Ela, uma senhora que já passou dos 70 anos de idade, me contando que conseguiu ninguém sabe como, palavras dela, todos os ônibus que eram necessários para juntar um punhado de homens e mulheres que trabalhavam sem parar, mas que naquele dia não foram. Se reuniram logo cedo, cada um com seu lanchinho, que era dividido com quem não tinha e, enquanto os filhos e filhas ficavam com vizinhos e vizinhas, foram pressionar os vereadores.
Foram dizer pessoalmente, não existiam as redes sociais ainda, nem Internet ainda, que como assim só lá no nosso bairro não tinha creche, nem escola? Que a mais perto era coisa de 30, 40 minutos andando, e como é que alguém que sai de madrugada vai levar a sua criança para tomar aula num lugar que nem abriu ainda? Ou que, mesmo que chegasse lá no tempo certo de entrar, atrasaria depois para chegar no trabalho. Isso lá faz sentido?

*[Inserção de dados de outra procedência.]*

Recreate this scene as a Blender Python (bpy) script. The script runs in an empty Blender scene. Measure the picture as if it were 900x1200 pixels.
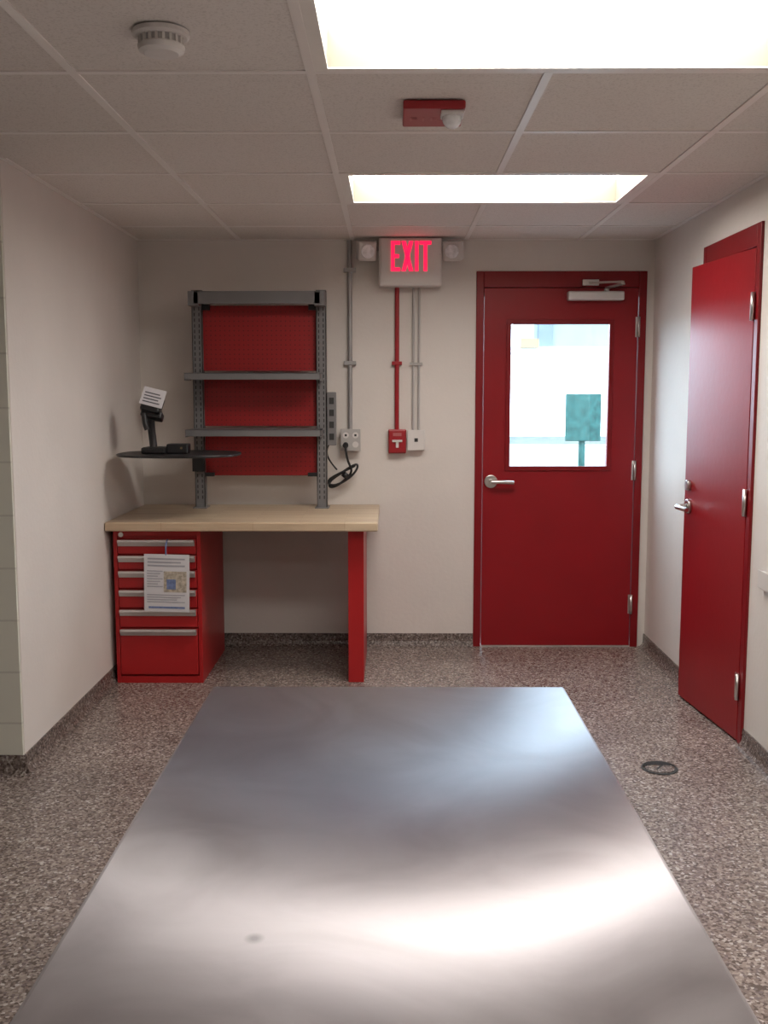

E foi daí que resolveram se enfiar todo mundo num ônibus. E ir lá dizer que chega. Vocês têm seus carros particulares, vereadores. Pagam escolas particulares para suas filhas, nem na pública estudam, e a gente fica vivendo deste jeito? Está errado isso daí. Estava mesmo. E conseguiram. Ruas melhores, creches e as escolas. Quem me contou isso me mostrou fotos atrás de fotos daquele tempo, daqueles dias.
E em dias como o desse encontro, ou o de ontem, eu numa reunião de moradoras e moradores de um bairro que decidiu criar a sua própria horta, para plantar a sua própria comida, que se reveza para cuidar daquele lugar, para levar a ele o que vão aprendendo mundo afora, em dias como o de ontem eu fico me perguntando como o Brasil não investe nessas sabedorias.
Como o Brasil não bota boa parte dos seus recursos públicos para dar escala, para fazer chegar em todo o canto, ideias como a dessa horta. Porque não é ela quem alimenta todas as escolas públicas daquela região, e, sim, uma empresa que entrega uma alface bem mais ou menos a um preço que compraria sete vezes mais localmente.
Imagine não sermos conhecidos como o país dos supersalários, mas como o lugar no mundo das microtransformações.